Dans le champ de la protection de l’enfance, une formule fait consensus : recueillir la parole de l’enfant. Pour ce faire, il s’agit de se former et, parfois, d’utiliser des questionnaires protocolisés. Parallèlement, ce champ est traversé par les notions contemporaines d’autodétermination et d’enfant expert de sa vie. Qu’advient-il, dans ce contexte, du statut de sa parole ? Si l’enfant s’autodétermine, c’est qu’il sait tout seul ce qui est bon pour lui. La parole de l’enfant devient ainsi oracle ou révélation, faisant résonner, au pied de la lettre, l’expression selon laquelle la vérité sortirait de la bouche des enfants.
Pourtant, remarque Hélène Bonnaud, « certains enfants ont un usage du langage tel qu’il ne s’attache pas à signifier. Leur parole est quasiment intemporelle, ils ne peuvent rien dire d’eux, même de façon simple. […] Quand on ne comprend pas un enfant, il n’est pas question de penser qu’il ne s’exprime pas comme il faut. C’est ce qu’il dit qui est à entendre, au-delà des mots qui lui résistent1 ». Prendre les propos de l’enfant au pied de la lettre dénie son statut de sujet de la parole qui doit en passer par l’ordre du signifiant et par le lieu de l’Autre pour pouvoir « mentir, c’est-à-dire se poser comme Vérité2 ».
Pour ce qu’il en est du champ du droit, il n’en est pas de même : la vérité y est exactitude ou n’est pas – il n’est pas question, là, de l’idée de « vérité menteuse3 » dont les psychanalystes sont avertis.
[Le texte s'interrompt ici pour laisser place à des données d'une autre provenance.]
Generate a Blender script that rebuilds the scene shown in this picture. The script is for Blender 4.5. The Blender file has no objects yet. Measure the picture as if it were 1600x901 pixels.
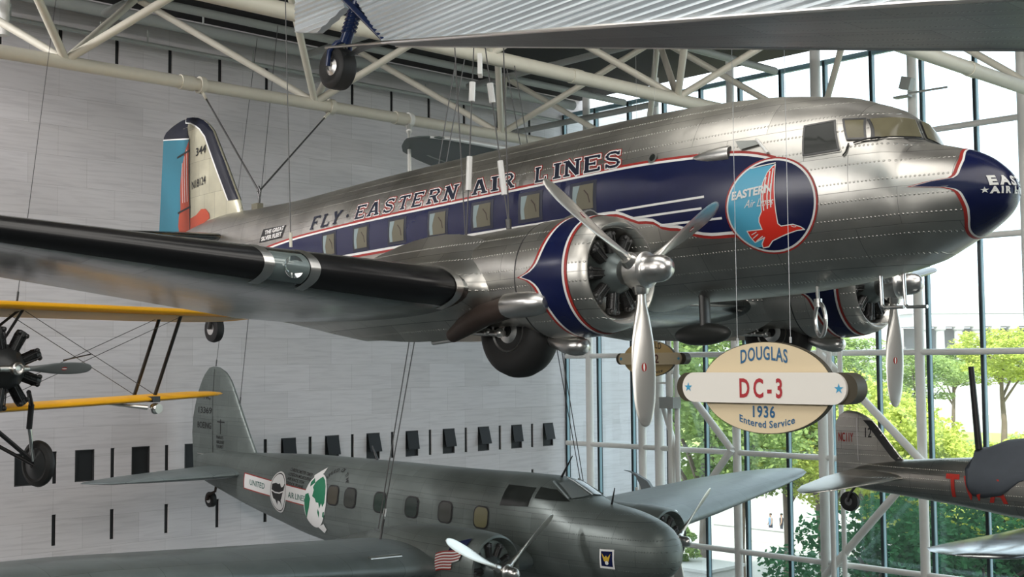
import bpy, bmesh, math, random, bisect
from mathutils import Vector, Matrix, geometry
PI = math.pi
R = math.radians
sc = bpy.context.scene
COL = sc.collection
H = 13.0                      # height of the camera above the ground outside
random.seed(7)
# ------------------------------------------------------------------ camera
cam_d = bpy.data.cameras.new('camera')
cam = bpy.data.objects.new('camera', cam_d)
COL.objects.link(cam)
cam_d.sensor_width = 36.0
cam_d.lens = 36.0 * 1907.96 / 1600.0
cam_d.clip_end = 3000
_r = Vector((0.69237931, 0.72148712, -0.00819919))
_u = Vector((0.04856973, -0.03526643, 0.998197))
_f = Vector((-0.71989713, 0.69152919, 0.05946018))
cam.matrix_world = Matrix(((_r.x, _u.x, -_f.x, 0), (_r.y, _u.y, -_f.y, 0), (_r.z, _u.z, -_f.z, H), (0, 0, 0, 1)))
sc.camera = cam
# ------------------------------------------------------------------ view, sky, sun
sc.view_settings.view_transform = 'Standard'
sc.view_settings.look = 'None'
sc.view_settings.gamma = 1.0
sc.view_settings.use_curve_mapping = False
sc.view_settings.exposure = 0.15
world = bpy.data.worlds.new('sky')
sc.world = world
world.use_nodes = True
_nt = world.node_tree
_bg = _nt.nodes['Background']
_bg.inputs[0].default_value = (0.84, 0.93, 1.0, 1)
_bg.inputs[1].default_value = 2.6
sun_d = bpy.data.lights.new('sun', 'SUN')
sun_d.energy = 7.0
sun_d.angle = R(1.0)
sun_d.color = (1.0, 0.95, 0.84)
sun = bpy.data.objects.new('sun', sun_d)
COL.objects.link(sun)
sun.rotation_euler = Vector((-0.30, 0.62, -0.75)).to_track_quat('-Z', 'Y').to_euler()
def area(name, loc, target, sx, sy, power, col=(1, 1, 1)):
    d = bpy.data.lights.new(name, 'AREA')
    d.shape = 'RECTANGLE'; d.size = sx; d.size_y = sy; d.energy = power; d.color = col
    o = bpy.data.objects.new(name, d); COL.objects.link(o)
    o.location = (loc[0], loc[1], loc[2] + H)
    o.rotation_euler = (Vector(target) - Vector(loc)).to_track_quat('-Z', 'Y').to_euler()
    return o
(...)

À la révélation recueillie, et parfois recherchée, doit répondre le discours du droit. Un enfant qui dévoile des faits en institution provoque parfois en retour une hâte à transmettre une note d’information au magistrat, qui est alors enjoint à prendre une décision. Heureusement, certains enfants peuvent être reçus par des magistrats qui, au titre de leur fonction, ont à charge de discerner dans la parole de l’enfant, les dits qui orienteront une décision.
Le postulat selon lequel l’enfant-tout-autodéterminé dit toujours la vérité remet sur les épaules de l’enfant-sujet-du-droit toute la responsabilité de ses propos et des actes qui en découlent. Ce parti pris se paie de la subjectivité de l’enfant. Lorsqu’une parole dévoile des faits graves, il s’agit de ne pas laisser un enfant tout seul avec les conséquences de son dire, car il y aurait là un risque que la parole se taise, ne se précise plus, n’ose plus s’affirmer… Accueillir la parole de l’enfant, lui donner le temps pour qu’elle s’énonce, est une position éthique qui donne à cette parole précieuse, sa dignité.
Adeline Suanez
[1] Bonnaud H., L’Inconscient de l’enfant. Du symptôme au désir de savoir, Paris, Navarin/Le Champ freudien, 2013, p. 47.
[2] Lacan J., « Subversion du sujet et dialectique du désir dans l’inconscient freudien », Écrits, Paris, Seuil, 1966, p. 807.
[3] Lacan J., « Préface à l’édition anglaise du Séminaire XI », Autres écrits, Paris, Seuil, 2001, p. 573.